You can make a persuasive argument that at least some of those classified as poor, those who fall into the categories listed above, aren’t really poor in the true sense of the word.

This is the state of poverty in America 47 years after President Lyndon Johnson declared war on it. In a message to Congress on March 16, 1964, Mr. Johnson declared: “Because it is right, because it is wise, and because, for the first time in our history, it is possible to conquer poverty, I submit, for the consideration of the Congress and the country, the Economic Opportunity Act of 1964.

“The Act does not merely expand old programs or improve what is already being done. It charts a new course. It strikes at the causes, not just the consequences of poverty. It can be a milestone in our one-hundred eighty year search for a better life for our people.”

No doubt President Johnson and those who supported the War on Poverty believed this action would eliminate poverty. But despite spending almost $16 trillion since declaring war on poverty – which is more than the National Debt that has accumulated throughout our 235 year history – welfare programs have failed to reduce poverty.

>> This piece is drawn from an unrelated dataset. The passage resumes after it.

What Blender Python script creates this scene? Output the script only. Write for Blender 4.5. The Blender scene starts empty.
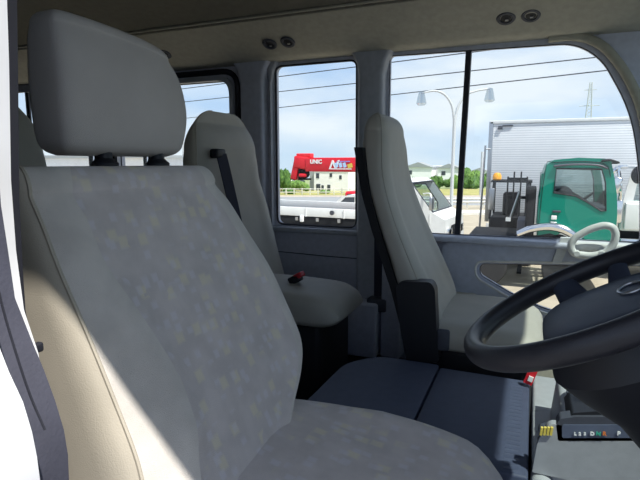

And spending for these programs is projected to cost taxpayers $10.3 trillion over the next decade. President Barack Obama’s FY 2011 budget request, for example, increased total welfare spending to $953 billion, a 42 percent increase over welfare spending in FY 2008.

Even if welfare programs were working, given the current budget and debt crises, this kind of spending cannot be sustained; it will drive the United States into bankruptcy if allowed to continue unreformed.

A lesson we never seem to learn is that throwing money at a problem rarely fixes it. Think stimulus 2009. President Obama’s advisers told us that if we passed the $767 billion stimulus bill, that ultimately cost taxpayers $862 billion, unemployment would not exceed 8 percent and the economy would get a big boost. Guess what?

Throwing $16 trillion at poverty has not ended poverty; in fact, poverty has grown. And evidence strongly suggests that efforts to end it have actually hurt many of the people it was intended to help. A recent report by the Heritage Foundation notes that “poverty in America is overwhelmingly linked to the absence of fathers and a lack of work, but welfare payments have had the destructive effects of eroding marriage and the work ethic in low-income communities. … When the War on Poverty began, 7 percent of children were born out of wedlock; today, the figure is over 40 percent.”

Poverty will never be completely eliminated, but we can reduce it substantially if we stop punishing marriage, foster job creation and stop rewarding people for not working. Continuing to throw money at it will not solve the problem.